А потом картина делается неподвижной, воспоминание застывает: это Люксембургский сад году в 1916-м. Жаку от силы семь лет. Он с няней, потому что гувернантка, рангом повыше, не поддерживает никаких контактов с внешним миром, состоящим из низших по положению людей. Подходит фронтовик в лазурно-голубом мундире. Заговаривает с няней. В саду полно таких людей в мундирах, но они уже не солдаты. Некоторые хромают, кое-кто передвигается на костылях. Есть и безногие, они перемещаются на маленьких платформах, отталкиваясь от земли с помощью двух дощечек. Мальчик глядит на них во все глаза. Первый раз в жизни он видит людей без ног, совсем без ног. Другой раз его поражает кошмарный слепец, у которого на лице вообще нет глаз. Его ранило гранатой, а потом ему кое-как залатали кожей вырванный из лица глаз. Другого глаза тоже нет, вместо него зияет дыра, а на том месте, где были губы, осталась только горизонтальная щель.
«Кто эти люди без рук и без ног?» – спрашивает мальчик, и ему угрюмо говорят: «Они ранены на войне». И пока няня отвечает на заигрывания фронтовика, Жак наблюдает.
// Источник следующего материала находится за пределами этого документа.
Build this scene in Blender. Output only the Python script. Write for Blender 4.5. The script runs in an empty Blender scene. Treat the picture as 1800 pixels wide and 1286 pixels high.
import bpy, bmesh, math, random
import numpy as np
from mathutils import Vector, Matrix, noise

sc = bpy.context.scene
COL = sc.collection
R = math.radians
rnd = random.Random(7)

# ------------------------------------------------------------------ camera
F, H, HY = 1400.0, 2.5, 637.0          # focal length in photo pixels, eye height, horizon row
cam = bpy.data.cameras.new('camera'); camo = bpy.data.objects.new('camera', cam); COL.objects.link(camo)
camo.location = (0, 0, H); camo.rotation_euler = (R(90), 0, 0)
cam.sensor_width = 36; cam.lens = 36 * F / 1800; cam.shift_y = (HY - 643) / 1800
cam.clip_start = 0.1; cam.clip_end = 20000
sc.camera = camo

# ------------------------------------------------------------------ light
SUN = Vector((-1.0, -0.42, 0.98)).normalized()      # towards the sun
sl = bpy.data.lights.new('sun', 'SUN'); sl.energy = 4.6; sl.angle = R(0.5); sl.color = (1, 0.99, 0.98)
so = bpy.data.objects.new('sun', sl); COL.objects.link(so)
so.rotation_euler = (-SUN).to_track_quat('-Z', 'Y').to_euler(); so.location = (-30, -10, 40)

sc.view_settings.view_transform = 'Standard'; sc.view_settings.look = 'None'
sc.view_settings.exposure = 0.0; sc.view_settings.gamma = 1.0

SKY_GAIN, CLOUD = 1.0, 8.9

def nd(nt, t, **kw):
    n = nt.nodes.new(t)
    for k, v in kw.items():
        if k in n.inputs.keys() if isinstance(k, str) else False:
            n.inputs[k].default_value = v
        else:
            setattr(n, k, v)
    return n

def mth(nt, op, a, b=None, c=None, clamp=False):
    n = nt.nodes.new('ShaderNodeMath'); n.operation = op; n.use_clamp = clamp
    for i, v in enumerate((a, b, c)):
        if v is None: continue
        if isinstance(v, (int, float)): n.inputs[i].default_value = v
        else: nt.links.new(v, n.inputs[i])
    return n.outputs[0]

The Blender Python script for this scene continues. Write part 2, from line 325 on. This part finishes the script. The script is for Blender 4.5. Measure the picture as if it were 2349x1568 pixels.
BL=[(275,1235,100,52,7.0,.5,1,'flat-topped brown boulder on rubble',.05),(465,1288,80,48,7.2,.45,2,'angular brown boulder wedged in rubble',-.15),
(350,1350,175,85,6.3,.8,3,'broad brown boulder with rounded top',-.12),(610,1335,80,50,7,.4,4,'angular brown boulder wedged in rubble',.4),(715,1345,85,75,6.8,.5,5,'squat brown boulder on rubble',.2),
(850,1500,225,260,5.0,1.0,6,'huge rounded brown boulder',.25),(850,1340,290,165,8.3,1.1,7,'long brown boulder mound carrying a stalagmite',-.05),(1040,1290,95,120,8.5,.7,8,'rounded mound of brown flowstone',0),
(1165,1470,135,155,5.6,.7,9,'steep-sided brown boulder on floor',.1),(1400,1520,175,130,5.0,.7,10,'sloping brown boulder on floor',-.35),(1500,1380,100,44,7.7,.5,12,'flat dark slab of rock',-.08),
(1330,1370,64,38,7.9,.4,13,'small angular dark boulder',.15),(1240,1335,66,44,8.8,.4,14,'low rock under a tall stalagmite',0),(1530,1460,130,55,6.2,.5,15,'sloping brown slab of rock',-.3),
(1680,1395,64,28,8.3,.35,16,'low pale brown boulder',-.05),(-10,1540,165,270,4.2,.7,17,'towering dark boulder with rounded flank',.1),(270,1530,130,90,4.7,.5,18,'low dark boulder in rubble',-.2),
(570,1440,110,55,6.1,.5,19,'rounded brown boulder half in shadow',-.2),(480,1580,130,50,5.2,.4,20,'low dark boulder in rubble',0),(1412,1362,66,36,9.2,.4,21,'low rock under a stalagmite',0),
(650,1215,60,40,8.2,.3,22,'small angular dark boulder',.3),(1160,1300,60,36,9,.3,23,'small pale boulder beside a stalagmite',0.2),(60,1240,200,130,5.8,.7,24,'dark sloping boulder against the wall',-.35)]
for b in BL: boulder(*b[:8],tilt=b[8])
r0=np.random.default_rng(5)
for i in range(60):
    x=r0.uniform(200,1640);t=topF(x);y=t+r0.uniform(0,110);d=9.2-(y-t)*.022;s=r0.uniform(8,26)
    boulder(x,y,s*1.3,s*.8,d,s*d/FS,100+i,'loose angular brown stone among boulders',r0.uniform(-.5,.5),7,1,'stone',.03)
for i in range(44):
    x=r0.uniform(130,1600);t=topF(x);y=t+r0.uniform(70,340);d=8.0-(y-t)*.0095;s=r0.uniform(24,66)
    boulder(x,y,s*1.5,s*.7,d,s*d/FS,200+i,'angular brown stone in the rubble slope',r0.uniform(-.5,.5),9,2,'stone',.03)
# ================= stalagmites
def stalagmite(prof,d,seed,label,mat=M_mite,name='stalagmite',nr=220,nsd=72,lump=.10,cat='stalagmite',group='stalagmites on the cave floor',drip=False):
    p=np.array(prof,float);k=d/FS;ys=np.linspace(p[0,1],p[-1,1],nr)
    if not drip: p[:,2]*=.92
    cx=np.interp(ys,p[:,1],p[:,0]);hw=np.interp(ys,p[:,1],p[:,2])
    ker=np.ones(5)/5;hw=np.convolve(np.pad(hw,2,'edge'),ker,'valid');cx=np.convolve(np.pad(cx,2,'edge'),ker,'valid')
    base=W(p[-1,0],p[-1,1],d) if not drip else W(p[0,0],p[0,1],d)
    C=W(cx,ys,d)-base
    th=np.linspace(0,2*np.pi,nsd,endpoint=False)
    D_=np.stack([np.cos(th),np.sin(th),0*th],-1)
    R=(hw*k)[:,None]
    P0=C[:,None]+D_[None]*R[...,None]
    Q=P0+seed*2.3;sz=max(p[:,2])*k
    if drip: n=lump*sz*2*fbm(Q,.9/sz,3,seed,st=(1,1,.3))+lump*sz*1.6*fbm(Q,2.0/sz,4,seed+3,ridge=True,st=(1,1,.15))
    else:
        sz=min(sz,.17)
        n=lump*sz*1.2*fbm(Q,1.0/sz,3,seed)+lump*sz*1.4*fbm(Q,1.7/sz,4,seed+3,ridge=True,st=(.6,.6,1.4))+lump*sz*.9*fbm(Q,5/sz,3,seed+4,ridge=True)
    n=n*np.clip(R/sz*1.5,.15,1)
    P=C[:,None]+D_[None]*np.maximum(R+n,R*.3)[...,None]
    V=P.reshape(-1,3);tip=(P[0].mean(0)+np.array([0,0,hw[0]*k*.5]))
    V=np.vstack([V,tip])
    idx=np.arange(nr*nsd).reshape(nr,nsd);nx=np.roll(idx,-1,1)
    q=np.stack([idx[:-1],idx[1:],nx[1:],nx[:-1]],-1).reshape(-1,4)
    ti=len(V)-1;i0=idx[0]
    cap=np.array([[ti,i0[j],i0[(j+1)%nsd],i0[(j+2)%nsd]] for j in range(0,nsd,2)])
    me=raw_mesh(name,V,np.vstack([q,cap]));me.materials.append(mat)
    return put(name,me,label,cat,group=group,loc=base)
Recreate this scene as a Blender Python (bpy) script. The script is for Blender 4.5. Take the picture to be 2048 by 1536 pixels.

С некоторого времени он часто слышал разговоры, в которых мелькало это таинственное слово «война». И выражение, которое то и дело произносят взрослые: «Больше никогда!» «У меня до сих пор звучит в ушах: “Больше никогда!”, “Самая распоследняя!” Это было трагично, как греческий театр, и не только интонация, с которой взрослые это говорили, но и их глаза. Я пытался им подражать, копировал с натуры… Эти жесты, эти глаза, возведенные к небу, эти руки – я понимал, какая во всем этом торжественность. Если впоследствии я поверил в коммунистическое движение, то кроме всего прочего еще и потому, что оно обещало положить конец войнам!»
Война, черная туча, внушающая взрослым такой страх. Он подолгу рассматривает ее изображения на рисунках пером и гравюрах в газете «Иллюстрасьон». В еженедельнике портрет инвалида выглядит, пожалуй, даже красиво. Ничего общего с жуткими фигурами в Люксембургском саду. И ребенок принимается рисовать сам. Спустя восемьдесят пять лет у него перед глазами стоят коробки с цветными карандашами и стирательные резинки, которые были в то время. Потом он будет студентом Школы изобразительных искусств, а в ГУЛАГе его талант получит возможность развернуться: он станет рисовать портреты других заключенных.
Мама, глядя на пятилетнего художника, не подозревает о том, какая судьба его ждет. Однако ради мамы и с ее помощью он развивает способности, которые потом пригодятся ему и на секретной службе, и в заключении: дар к языкам, к рисованию, любовь к чтению и письму, отменную память. Мама очень рано научила его выводить буквы, читать, немного считать. Но в школу его не посылали – считалось, что он слишком хрупкий. В шесть лет он знает буквы и цифры. Самостоятельно интересуется алфавитами тех стран, в которые попадает. Копирует с малого иллюстрированного «Ларусса» русский алфавит. Ищет соответствий между буквами разных алфавитов. Оказывается, в русском, в отличие от французского, каждому звуку соответствует своя буква. Он в отчаянии оттого, что медленно считает: «Теперь, когда я прихожу за покупками, я даю кассирше кошелек и она сама берет оттуда сколько надо, бумажные деньги и мелочь. Потому что мне трудно считать и вдобавок я путаю монеты в один франк и в двадцать сантимов».
Он очень быстро освоил «Розовую библиотеку» – что-то сам прочел, что-то ему прочли. Он вспоминает, как красивы были томики в твердых переплетах, с золотым обрезом, с иллюстрациями, гравированными на меди. Из графини де Сегюр застряли в памяти только «очень вежливые и очень хорошенькие детки». Зато его воображение пленила другая история, действие которой происходит в Америке: «Там двое ребят отправились с их негром смотреть, как он ловит раков. Мальчик приходил в восторг каждый раз, когда раки вцеплялись клешнями негру в ноги и он выходил из ручья, а девочка, у которой было доброе сердце, запрещала такую ловлю, потому что ему ведь было больно. А негр героически возражал: “Мне же приятно ловить для вас раков!” Эта история меня поразила. Не знаю, что больше – то, каким образом ловили раков, подставляя собственные ноги, чтобы они за них цеплялись, или то, как к этому относились дети, или особенно великодушие молодого негра, который так хотел порадовать детей».